■ Task goal:
Using the listing below, copy exactly the lines from the one containing "Keep writing the" to the one containing "m = MB('redp');", both lines included, and no others.

■ Data provided:
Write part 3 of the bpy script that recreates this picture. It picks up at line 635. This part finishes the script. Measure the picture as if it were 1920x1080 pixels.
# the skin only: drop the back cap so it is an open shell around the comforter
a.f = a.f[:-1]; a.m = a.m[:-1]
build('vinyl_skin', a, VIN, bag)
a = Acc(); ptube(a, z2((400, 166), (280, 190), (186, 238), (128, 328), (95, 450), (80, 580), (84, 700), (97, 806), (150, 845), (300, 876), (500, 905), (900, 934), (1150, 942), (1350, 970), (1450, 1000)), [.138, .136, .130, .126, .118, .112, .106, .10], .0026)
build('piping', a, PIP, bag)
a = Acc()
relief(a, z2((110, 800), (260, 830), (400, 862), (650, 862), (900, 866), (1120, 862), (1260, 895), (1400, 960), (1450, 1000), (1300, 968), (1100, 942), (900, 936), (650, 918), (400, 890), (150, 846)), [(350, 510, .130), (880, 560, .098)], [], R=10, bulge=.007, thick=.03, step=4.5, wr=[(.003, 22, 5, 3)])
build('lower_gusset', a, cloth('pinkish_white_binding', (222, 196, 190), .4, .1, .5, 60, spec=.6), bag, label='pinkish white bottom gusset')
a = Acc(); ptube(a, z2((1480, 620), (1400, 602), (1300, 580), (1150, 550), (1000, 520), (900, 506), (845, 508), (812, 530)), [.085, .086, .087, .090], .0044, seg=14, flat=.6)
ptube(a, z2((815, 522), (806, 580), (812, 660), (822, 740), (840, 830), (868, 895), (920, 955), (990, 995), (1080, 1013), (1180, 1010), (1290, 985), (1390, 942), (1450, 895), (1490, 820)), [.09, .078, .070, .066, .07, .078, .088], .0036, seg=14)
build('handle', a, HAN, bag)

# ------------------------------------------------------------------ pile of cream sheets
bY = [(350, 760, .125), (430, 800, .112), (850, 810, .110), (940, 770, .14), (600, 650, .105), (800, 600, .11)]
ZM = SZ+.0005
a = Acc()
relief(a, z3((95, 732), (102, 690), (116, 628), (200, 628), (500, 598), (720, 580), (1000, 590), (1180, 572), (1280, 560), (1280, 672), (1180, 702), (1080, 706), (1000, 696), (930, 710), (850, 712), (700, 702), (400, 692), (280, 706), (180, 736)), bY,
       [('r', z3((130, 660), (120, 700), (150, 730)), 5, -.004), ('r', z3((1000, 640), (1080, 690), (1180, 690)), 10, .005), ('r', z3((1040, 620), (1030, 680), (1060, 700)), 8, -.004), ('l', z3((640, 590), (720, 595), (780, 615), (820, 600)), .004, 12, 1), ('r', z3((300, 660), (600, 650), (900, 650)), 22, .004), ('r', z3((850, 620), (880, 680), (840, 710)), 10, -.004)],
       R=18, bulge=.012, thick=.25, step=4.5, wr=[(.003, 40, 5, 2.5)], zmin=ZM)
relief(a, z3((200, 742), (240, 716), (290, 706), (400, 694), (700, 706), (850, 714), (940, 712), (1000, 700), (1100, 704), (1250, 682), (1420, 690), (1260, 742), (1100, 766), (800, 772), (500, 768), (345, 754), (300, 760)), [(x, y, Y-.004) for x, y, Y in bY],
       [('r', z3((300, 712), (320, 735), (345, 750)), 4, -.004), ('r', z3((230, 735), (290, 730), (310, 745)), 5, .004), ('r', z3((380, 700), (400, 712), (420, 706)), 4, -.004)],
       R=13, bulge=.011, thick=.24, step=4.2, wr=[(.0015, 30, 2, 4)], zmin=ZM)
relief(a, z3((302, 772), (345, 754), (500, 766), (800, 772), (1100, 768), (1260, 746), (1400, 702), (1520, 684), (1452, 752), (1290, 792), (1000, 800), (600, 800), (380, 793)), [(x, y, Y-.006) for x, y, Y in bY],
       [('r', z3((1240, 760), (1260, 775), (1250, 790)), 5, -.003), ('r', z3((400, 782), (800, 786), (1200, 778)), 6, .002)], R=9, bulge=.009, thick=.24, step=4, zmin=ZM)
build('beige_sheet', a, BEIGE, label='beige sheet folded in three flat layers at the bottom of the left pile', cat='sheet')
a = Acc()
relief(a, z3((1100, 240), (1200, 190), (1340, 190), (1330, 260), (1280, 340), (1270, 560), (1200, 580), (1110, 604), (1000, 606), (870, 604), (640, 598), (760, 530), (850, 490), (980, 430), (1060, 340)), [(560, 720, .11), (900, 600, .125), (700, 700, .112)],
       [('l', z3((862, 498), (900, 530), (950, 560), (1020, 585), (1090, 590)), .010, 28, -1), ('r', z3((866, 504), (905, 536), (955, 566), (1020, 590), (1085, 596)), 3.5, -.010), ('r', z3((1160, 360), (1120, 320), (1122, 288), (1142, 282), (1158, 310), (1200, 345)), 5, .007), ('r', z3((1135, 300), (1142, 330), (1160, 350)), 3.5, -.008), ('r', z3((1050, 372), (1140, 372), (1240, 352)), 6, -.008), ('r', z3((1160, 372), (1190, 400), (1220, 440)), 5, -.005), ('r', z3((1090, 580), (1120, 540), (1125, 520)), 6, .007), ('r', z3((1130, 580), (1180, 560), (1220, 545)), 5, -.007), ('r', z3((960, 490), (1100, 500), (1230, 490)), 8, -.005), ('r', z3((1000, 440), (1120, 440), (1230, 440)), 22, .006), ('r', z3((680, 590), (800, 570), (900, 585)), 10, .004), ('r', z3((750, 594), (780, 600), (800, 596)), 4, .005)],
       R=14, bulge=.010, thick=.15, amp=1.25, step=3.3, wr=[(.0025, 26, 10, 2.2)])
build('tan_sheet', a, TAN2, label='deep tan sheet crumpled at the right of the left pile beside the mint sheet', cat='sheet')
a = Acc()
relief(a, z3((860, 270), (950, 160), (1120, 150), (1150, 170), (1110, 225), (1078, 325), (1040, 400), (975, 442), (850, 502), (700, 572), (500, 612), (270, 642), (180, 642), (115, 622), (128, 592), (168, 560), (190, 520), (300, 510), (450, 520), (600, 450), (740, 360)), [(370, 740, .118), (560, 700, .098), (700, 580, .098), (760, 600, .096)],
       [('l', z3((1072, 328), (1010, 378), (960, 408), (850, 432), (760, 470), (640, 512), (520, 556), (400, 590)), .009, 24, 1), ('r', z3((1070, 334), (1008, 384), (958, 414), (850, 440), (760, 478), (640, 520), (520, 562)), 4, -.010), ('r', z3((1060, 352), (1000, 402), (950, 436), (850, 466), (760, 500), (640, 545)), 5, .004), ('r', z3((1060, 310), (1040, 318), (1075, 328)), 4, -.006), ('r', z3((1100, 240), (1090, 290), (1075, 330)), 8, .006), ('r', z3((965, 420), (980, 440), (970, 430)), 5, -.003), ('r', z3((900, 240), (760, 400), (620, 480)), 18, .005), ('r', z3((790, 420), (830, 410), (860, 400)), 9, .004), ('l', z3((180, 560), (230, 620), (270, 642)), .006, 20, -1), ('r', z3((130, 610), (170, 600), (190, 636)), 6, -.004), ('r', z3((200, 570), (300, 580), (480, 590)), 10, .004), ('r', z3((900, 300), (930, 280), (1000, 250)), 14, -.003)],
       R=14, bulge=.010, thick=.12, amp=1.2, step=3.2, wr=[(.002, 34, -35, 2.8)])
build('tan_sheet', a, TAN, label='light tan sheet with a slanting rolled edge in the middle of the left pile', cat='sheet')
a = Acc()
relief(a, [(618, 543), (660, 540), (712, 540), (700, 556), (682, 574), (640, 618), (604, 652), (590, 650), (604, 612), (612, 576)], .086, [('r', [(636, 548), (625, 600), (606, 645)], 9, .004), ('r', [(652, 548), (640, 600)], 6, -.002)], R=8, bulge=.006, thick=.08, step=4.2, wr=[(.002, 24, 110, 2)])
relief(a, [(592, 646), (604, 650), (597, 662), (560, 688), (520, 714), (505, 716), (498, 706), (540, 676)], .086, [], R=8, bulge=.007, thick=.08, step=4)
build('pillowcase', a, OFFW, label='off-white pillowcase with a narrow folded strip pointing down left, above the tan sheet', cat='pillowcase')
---
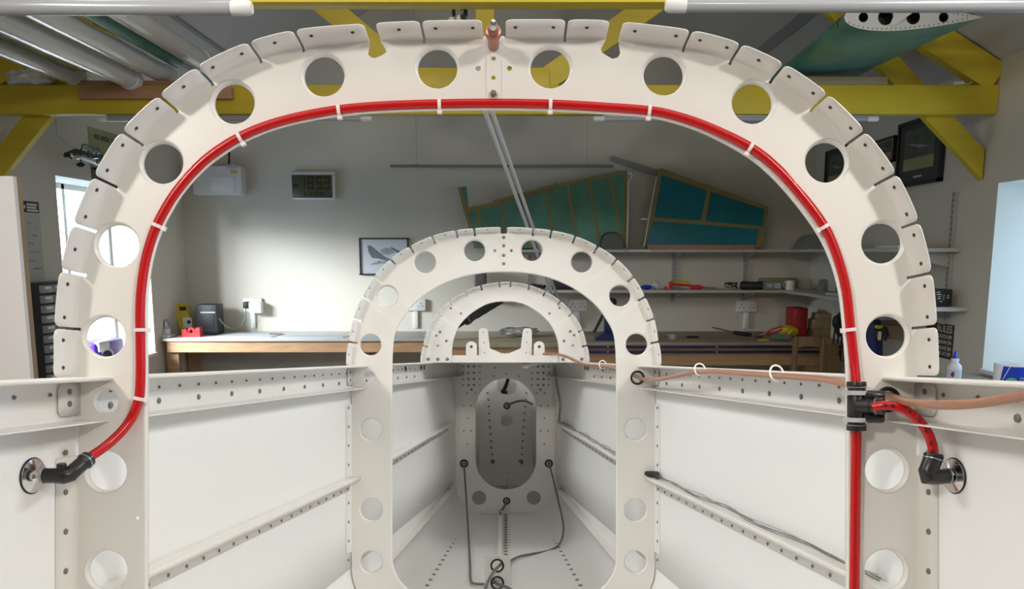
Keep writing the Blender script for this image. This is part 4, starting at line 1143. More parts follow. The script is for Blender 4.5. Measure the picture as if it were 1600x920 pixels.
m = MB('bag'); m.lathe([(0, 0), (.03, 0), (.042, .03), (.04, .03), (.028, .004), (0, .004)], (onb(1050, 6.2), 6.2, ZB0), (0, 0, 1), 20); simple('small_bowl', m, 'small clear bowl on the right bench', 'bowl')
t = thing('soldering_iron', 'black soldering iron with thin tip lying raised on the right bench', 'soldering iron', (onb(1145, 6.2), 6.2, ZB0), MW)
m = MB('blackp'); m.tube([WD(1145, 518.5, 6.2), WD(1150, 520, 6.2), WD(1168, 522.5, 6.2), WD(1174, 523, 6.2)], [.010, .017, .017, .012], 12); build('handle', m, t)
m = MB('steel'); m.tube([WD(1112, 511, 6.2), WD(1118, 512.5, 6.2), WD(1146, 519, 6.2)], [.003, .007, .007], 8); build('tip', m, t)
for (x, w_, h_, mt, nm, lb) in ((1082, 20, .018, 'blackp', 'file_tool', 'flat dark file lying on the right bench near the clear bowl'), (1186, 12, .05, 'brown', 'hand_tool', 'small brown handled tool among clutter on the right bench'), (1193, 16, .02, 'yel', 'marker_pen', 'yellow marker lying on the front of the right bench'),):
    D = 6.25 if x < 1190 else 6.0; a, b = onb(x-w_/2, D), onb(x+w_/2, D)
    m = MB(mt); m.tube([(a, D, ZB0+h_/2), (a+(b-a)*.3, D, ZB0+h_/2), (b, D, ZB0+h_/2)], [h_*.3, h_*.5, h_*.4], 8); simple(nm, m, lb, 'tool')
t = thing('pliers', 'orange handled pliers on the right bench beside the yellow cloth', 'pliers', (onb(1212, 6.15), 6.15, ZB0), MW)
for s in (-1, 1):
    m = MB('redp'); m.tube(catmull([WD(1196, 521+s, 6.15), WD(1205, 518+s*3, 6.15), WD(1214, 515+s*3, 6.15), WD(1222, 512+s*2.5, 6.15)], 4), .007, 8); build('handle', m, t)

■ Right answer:
Keep writing the Blender script for this image. This is part 4, starting at line 1143. More parts follow. The script is for Blender 4.5. Measure the picture as if it were 1600x920 pixels.
m = MB('bag'); m.lathe([(0, 0), (.03, 0), (.042, .03), (.04, .03), (.028, .004), (0, .004)], (onb(1050, 6.2), 6.2, ZB0), (0, 0, 1), 20); simple('small_bowl', m, 'small clear bowl on the right bench', 'bowl')
t = thing('soldering_iron', 'black soldering iron with thin tip lying raised on the right bench', 'soldering iron', (onb(1145, 6.2), 6.2, ZB0), MW)
m = MB('blackp'); m.tube([WD(1145, 518.5, 6.2), WD(1150, 520, 6.2), WD(1168, 522.5, 6.2), WD(1174, 523, 6.2)], [.010, .017, .017, .012], 12); build('handle', m, t)
m = MB('steel'); m.tube([WD(1112, 511, 6.2), WD(1118, 512.5, 6.2), WD(1146, 519, 6.2)], [.003, .007, .007], 8); build('tip', m, t)
for (x, w_, h_, mt, nm, lb) in ((1082, 20, .018, 'blackp', 'file_tool', 'flat dark file lying on the right bench near the clear bowl'), (1186, 12, .05, 'brown', 'hand_tool', 'small brown handled tool among clutter on the right bench'), (1193, 16, .02, 'yel', 'marker_pen', 'yellow marker lying on the front of the right bench'),):
    D = 6.25 if x < 1190 else 6.0; a, b = onb(x-w_/2, D), onb(x+w_/2, D)
    m = MB(mt); m.tube([(a, D, ZB0+h_/2), (a+(b-a)*.3, D, ZB0+h_/2), (b, D, ZB0+h_/2)], [h_*.3, h_*.5, h_*.4], 8); simple(nm, m, lb, 'tool')
t = thing('pliers', 'orange handled pliers on the right bench beside the yellow cloth', 'pliers', (onb(1212, 6.15), 6.15, ZB0), MW)
for s in (-1, 1):
    m = MB('redp'); m.tube(catmull([WD(1196, 521+s, 6.15), WD(1205, 518+s*3, 6.15), WD(1214, 515+s*3, 6.15), WD(1222, 512+s*2.5, 6.15)], 4), .007, 8); build('handle', m, t)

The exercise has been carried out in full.